A word of warning, In case anyone tries the schematic: it appears to fry the lm386! The ac voltages created by the op amp exceed the maximum input ratings of the lm (1.5v vs 0.4v). Smaller gains and/or a protection stage may be necessary...

Ksander

Quote from: Ksander on September 15, 2023, 10:13:36 AM
A word of warning, In case anyone tries the schematic: it appears to fry the lm386! The ac voltages created by the op amp exceed the maximum input ratings of the lm (1.5v vs 0.4v). Smaller gains and/or a protection stage may be necessary...

I thought the power amp was fried because the circuit started 'gurgling', and an audio probe gave me a signal until the input of that IC. However, I have now tested it separately and it still works. Something else must be wrong. Also, using an oscilloscope, I found that the guitar puts out a much higher voltage than I previously thought: 0.2v instead of 0.04v, and even without a buffer/amplifier in front of it, the LM386 gives a 4v output even with standard gain of 20, which should be plenty for the transformer to put out a signal strong enough for the neon bulbs to discharge... it's back to the breadboard for now.

Ksander

I've found a nice solution: it is basically the Ruby amp, with instead of a speaker the transformer + neon bulb and output circuit. I used a 230-6v transformer. If there's any interest I can post a sound sample...

Elektrojänis

The solution seems to be found already, but I thought to mention something I found out years ago. With high gains and high input impedances, shielding teh input and output wires doesn't always help to stop feedback from output to input. The signal "wires" between input and output are closest together inside the bypass switch! Hardwire the circuit to input and output and it stops feeding back, but that's not very usefull...

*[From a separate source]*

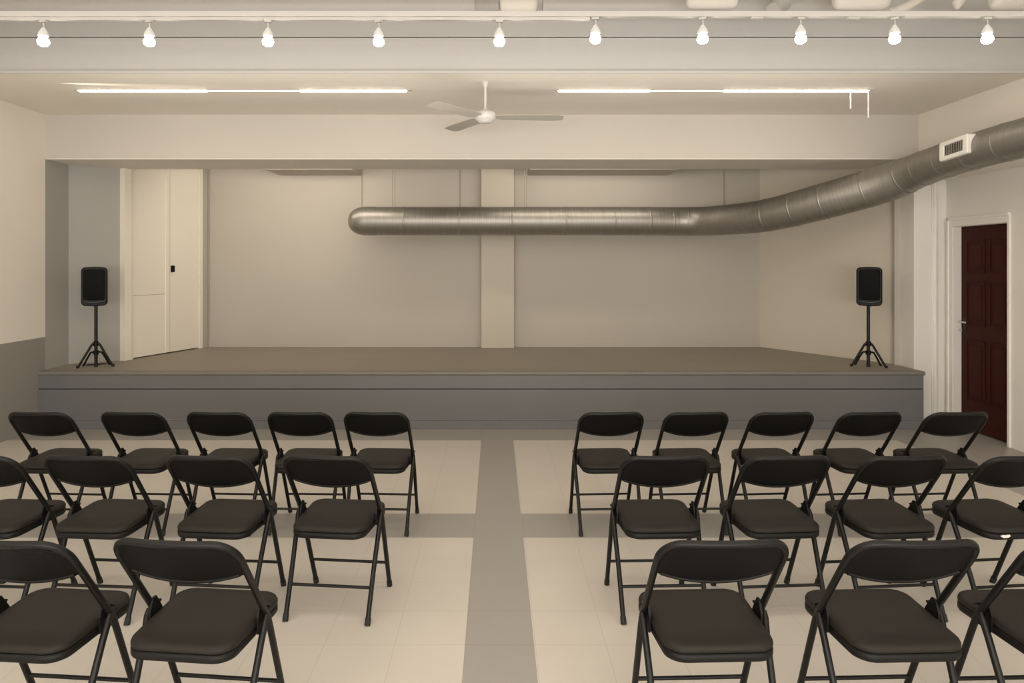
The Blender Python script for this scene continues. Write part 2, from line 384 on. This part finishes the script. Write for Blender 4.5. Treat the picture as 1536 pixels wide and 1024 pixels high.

One thing that can help is changing the design so it inverts the signal polarity (some call it phase) if it previously didn't. If it did it might help to make it not invert.

On a 3PDT switch it might help to use the mid contacts for the led indicator and the sides for the signal. That way the input and output signals stay as far from eachother as possible and the led circuit is relatively low impedance to ground so it might actually help as a shield in between too.